Just pause for a few moments to think about the human reproductive system, the subject of that infamous talk. Let’s consider just one aspect of it. Have you ever thought about why we use the word “system” to discuss reproduction? When I was writing a book on productivity I had to look up the definition of a system and arrived at this: “A system is a set of connected things or parts forming a complex whole.” A system usually looks outwardly simple but is actually very complex; the complexity is hidden because of the smooth functioning of the whole. In that way, human reproduction involves a system—a stunningly simple and complex system. The wonder of it is that an independent and fully-functioning male reproductive system can combine with an independent and fully-functioning female reproductive system to become one much greater system.
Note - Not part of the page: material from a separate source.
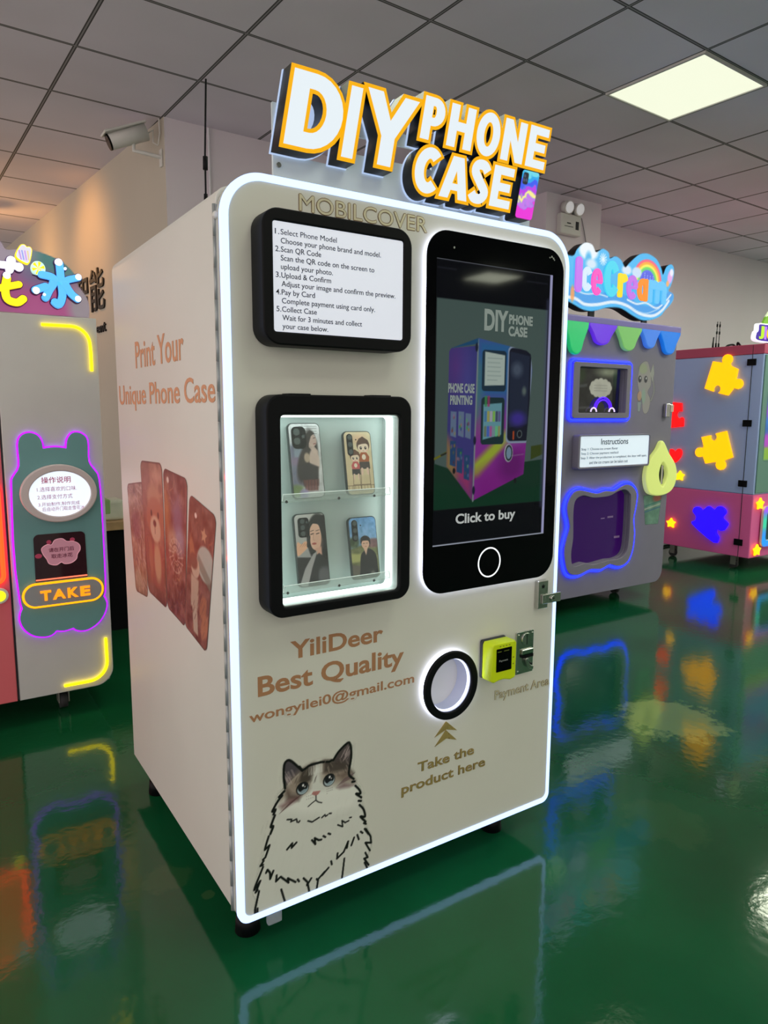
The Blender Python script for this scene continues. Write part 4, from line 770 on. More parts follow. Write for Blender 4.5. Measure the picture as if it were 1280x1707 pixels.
def art_portrait(P, w, h):
    P.grad((120, 124, 128), (206, 208, 206)); P.ell(.066, .115, .034, .062, (22, 22, 26), 1, .004); P.poly([(.044, .10), (.075, .17), (w, .175), (w, .05), (.06, .04)], (18, 18, 22), 1, .004)
    P.poly(smooth_loop([(.043, .143), (.058, .158), (.068, .15), (.072, .12), (.066, .094), (.053, .088), (.043, .097), (.040, .118)], 5), (226, 186, 164), 1, .002); P.ell(.062, .11, .012, .022, (206, 160, 138), .5, .012)
    P.poly(smooth_loop([(.048, .155), (.060, .165), (.076, .15), (.078, .11), (.072, .13), (.066, .15)], 4), (20, 20, 24), 1, .002)
    for u in (.047, .0625): P.line([(u - .0035, .1275), (u + .004, .129)], .0022, (50, 34, 30)); P.line([(u - .004, .135), (u + .005, .137)], .0016, (84, 60, 52), .9)
    P.line([(.051, .127), (.049, .114), (.053, .1125)], .0012, (180, 130, 112), .9); P.ell(.051, .104, .006, .0026, (172, 84, 78), 1, .0012)
    P.poly([(.052, .092), (.07, .096), (.07, .07), (.056, .075)], (206, 160, 140), 1, .004); P.poly([(0, 0), (w, 0), (w, .06), (.062, .08), (.048, .07), (0, .075)], (28, 30, 34), 1, .003); P.poly([(.0, .0), (.024, .0), (.04, .045), (.058, .085), (.046, .08), (.02, .045)], (170, 170, 172), .95, .003); P.ell(.072, .02, .018, .026, (96, 98, 104), .85, .01)
    P.poly(smooth_loop([(.004, .078), (.018, .085), (.034, .098), (.036, .108), (.026, .112), (.016, .106), (.006, .112), (.002, .095)], 4), (228, 178, 146), 1, .002); P.line([(.034, .100), (.038, .122)], .008, (30, 30, 34)); 
    for k in range(3): P.line([(.012 + k * .006, .100), (.020 + k * .006, .108)], .0012, (176, 122, 96), .8)
def art_outdoor(P, w, h):
    P.grad((150, 176, 196), (112, 166, 220)); P.poly([(0, 0), (w, 0), (w, .085), (.05, .09), (0, .08)], (110, 116, 78), 1, .006); P.ell(.07, .09, .022, .012, (120, 86, 90), .95, .006); P.ell(.012, .095, .016, .014, (70, 88, 58), .95, .008); P.noise(9, 34, 55); P.poly([(0, .045), (.03, .045), (.03, .065), (0, .068)], (186, 190, 120), .8, .006); P.poly([(0, 0), (.03, 0), (.03, .035), (0, .04)], (96, 92, 86), .9, .005)
    P.poly(smooth_loop([(.026, .004), (.074, .004), (.078, .03), (.074, .062), (.058, .076), (.044, .074), (.030, .060), (.026, .03)], 5), (30, 32, 36), 1, .002); P.poly([(.040, .078), (.052, .078), (.046, .06)], (216, 180, 158), 1, .002); P.ell(.046, .090, .0115, .0135, (220, 180, 156), 1, .001); P.poly(smooth_loop([(.033, .088), (.033, .104), (.046, .111), (.060, .104), (.061, .086), (.056, .096), (.046, .098), (.037, .097)], 4), (34, 28, 30), 1, .001); P.line([(.040, .091), (.044, .091)], .0014, (40, 30, 30)); P.line([(.049, .091), (.053, .091)], .0014, (40, 30, 30)); P.line([(.044, .083), (.049, .083)], .001, (160, 96, 88))
    P.line([(.036, .02), (.07, .022)], .002, (80, 78, 76), .6); P.ell(.062, .014, .006, .005, (120, 116, 112), .8, .003)
phone_case(.151, 1.1711, .086, .182, art_woman_bw, 'square', 'dark phone case with a long haired woman in profile, left on the upper shelf', 1.171)
phone_case(.300, 1.1711, .082, .161, art_couple, 'slim', 'cream phone case with a cartoon couple on stools, right on the upper shelf', 1.171)
phone_case(.163, .9531, .087, .180, art_portrait, 'wide', 'phone case with a close portrait of a dark haired woman, left on the lower shelf', .953)
phone_case(.314, .9531, .084, .160, art_outdoor, 'slim', 'phone case with a person in black under a blue sky, right on the lower shelf', .953)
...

Not only that, but when combined they can create an entirely new system, an entirely new person. There’s nothing like it! It is mind-boggling and very nearly miraculous. It is wonderful—it evokes awe and wonder.

Now think about the prevailing understanding in society that these two systems came about through evolution, through the fortuitous combination of time and chance. No, really. People deny the design and insist on chance. Think about the corollary that because they came to be without the involvement of a designer, there is no particular meaning or significance to them. Certainly there is no moral responsibility attached to them—they can be used however we see fit. In fact, we can’t even insist that what looks so obvious actually is obvious. We can’t even insist that the difference between the sexes has meaning. Think of the hopelessness and meaninglessness, and contrast that with the sheer wonder of admitting what God has done and marveling at it.

Many years ago, Elisabeth Elliot wrote these words:

Throughout the millennia of human history, up until the past two decades or so, people took for granted that the differences between men and women were so obvious as to need no comment. They accepted the way things were. But our easy assumptions have been assailed and confused, we have lost our bearings in a fog of rhetoric about something called equality, so that I find myself in the uncomfortable position of having to belabor to educated people what was once perfectly obvious to the simplest peasant.

Though she was not writing about twenty-first century sexual confusion, she may as well have been. What was once so simple has become so difficult. What was once so obvious has become so complicated. What was once a source of wonder has become a source of confusion and uncertainty. And in the face of this confusion and uncertainty, we have the joy of celebrating God’s good and wonderful design. We can celebrate what God has done, what God has made.

“The talk” is a time to help your children marvel at God’s good design and to see the evidence of his handiwork behind it. Your task is not just to convey the necessary facts, but to convey the appropriate wonder. Your task is to say, “Look what God has done! Look what God has made!”